Redefining Dystopia

In class we attempted to gather the defining characteristics of a dystopia into one single definition. The definition that we settled on at the end of our discussion was “an imaginary or real place whose people may lead a restricted and oppressive existence under some form of authority.” I found this definition to be lacking some important characteristics of a dystopian society that would make it definitively different from any unpleasant place to live. The definition I propose would be as follows: “An imagined or real place where an oppressive system exists and thrives on the limitation of knowledge, resources, or freedoms and is supported by the passivity of the public who believes conformity is a means towards a peaceful existence.” I believe this is a much better definition because it not only covers the society, but it also touches on the means in which a society of this nature is sustained and how the people living within it play a role in its survival. 

This leads me to the reason I included the passivity of the public as a means towards peace in the definition of dystopia. A society that is complacent in its oppression is the foundation for a dystopia. A dystopian system cannot operate within a place of disorder. Everyone must be in agreement, or the overly-restrictive nature of the dystopia would constantly be in combat with the will of the people. To keep peace, we must conform. Those who do not conform are a threat to our safety. That is the idea. Therefore, both the system and the people who live under it are collaborators in keeping the dystopia alive. If you take away one or the other, the dystopia would eventually dissolve.  

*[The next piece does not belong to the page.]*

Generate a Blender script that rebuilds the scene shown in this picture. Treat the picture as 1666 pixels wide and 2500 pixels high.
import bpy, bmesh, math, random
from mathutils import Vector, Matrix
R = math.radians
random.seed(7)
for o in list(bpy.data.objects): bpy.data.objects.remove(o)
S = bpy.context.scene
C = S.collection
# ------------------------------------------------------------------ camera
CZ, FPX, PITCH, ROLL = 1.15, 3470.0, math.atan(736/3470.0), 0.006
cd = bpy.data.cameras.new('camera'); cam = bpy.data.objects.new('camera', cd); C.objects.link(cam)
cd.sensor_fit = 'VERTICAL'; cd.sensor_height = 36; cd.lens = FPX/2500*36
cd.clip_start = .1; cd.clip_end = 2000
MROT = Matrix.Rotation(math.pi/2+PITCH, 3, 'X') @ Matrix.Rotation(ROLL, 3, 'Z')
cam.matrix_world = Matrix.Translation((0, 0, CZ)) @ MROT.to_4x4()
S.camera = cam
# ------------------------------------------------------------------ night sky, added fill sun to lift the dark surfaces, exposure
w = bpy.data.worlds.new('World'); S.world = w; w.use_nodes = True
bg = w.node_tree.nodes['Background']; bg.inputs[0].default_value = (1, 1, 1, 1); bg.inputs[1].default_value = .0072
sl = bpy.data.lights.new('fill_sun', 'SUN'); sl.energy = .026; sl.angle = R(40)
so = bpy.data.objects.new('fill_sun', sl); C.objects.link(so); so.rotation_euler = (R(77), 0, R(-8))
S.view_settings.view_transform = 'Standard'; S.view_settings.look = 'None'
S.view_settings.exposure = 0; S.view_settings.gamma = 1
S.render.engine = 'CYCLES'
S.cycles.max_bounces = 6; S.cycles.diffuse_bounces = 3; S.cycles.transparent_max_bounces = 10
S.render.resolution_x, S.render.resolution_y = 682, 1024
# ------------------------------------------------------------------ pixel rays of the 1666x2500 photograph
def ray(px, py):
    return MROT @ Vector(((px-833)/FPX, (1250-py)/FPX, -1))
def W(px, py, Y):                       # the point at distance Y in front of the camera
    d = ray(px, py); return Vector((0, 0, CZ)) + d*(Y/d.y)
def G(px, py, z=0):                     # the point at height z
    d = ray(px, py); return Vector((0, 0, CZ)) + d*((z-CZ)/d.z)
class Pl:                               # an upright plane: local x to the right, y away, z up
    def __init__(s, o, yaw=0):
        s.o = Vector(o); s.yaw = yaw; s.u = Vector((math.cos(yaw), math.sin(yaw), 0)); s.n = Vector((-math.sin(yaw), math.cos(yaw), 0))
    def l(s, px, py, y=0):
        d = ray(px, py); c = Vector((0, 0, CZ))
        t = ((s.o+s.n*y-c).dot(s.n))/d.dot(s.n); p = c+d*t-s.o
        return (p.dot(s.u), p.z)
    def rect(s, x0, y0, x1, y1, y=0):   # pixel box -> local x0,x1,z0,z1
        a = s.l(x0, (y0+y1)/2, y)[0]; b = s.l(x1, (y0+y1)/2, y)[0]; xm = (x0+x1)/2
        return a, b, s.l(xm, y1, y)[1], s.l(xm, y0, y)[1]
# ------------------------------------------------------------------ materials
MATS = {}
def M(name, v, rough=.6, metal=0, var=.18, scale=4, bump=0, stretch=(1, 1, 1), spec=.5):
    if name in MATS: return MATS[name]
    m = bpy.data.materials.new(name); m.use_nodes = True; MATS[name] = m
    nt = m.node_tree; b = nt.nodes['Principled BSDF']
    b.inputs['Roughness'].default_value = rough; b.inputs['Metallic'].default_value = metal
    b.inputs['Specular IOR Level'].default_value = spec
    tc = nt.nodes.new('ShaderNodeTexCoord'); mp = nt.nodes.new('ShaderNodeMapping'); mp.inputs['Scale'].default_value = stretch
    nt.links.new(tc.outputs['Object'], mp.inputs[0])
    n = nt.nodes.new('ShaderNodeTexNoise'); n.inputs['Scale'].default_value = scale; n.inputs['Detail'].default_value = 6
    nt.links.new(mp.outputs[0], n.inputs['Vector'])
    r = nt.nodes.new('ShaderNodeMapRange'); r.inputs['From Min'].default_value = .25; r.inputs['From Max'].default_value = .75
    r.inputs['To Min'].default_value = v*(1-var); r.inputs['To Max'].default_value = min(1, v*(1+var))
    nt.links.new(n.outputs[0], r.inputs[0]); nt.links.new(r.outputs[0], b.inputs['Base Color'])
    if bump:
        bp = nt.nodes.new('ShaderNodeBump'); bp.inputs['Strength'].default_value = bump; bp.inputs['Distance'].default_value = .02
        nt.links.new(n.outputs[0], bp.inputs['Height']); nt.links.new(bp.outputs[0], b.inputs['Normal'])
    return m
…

My first addition to the definition was the inclusion of an oppressive system which thrives on the limitation of knowledge, resources, or freedoms. I chose to represent dystopia in these terms because an oppressive system does not necessarily exist under a formal authority such as the government, but it can also be expressed in the customs or beliefs of the people. Furthermore, the means by which a society can be oppressed are varied and can include several types of restrictions simultaneously. Our own societies are restricted in some senses, but it does not make it a dystopia inherently. In fictional representations such as Ray Bradbury’s Fahrenheit 451 and George Orwell’s 1984, it is common to see knowledge or rights restricted heavily or eradicated completely. However, the people do not challenge these restrictions placed upon themselves not because they agree completely with their implementation, but they have come to a place of acceptance wherein they view these limitations as necessary.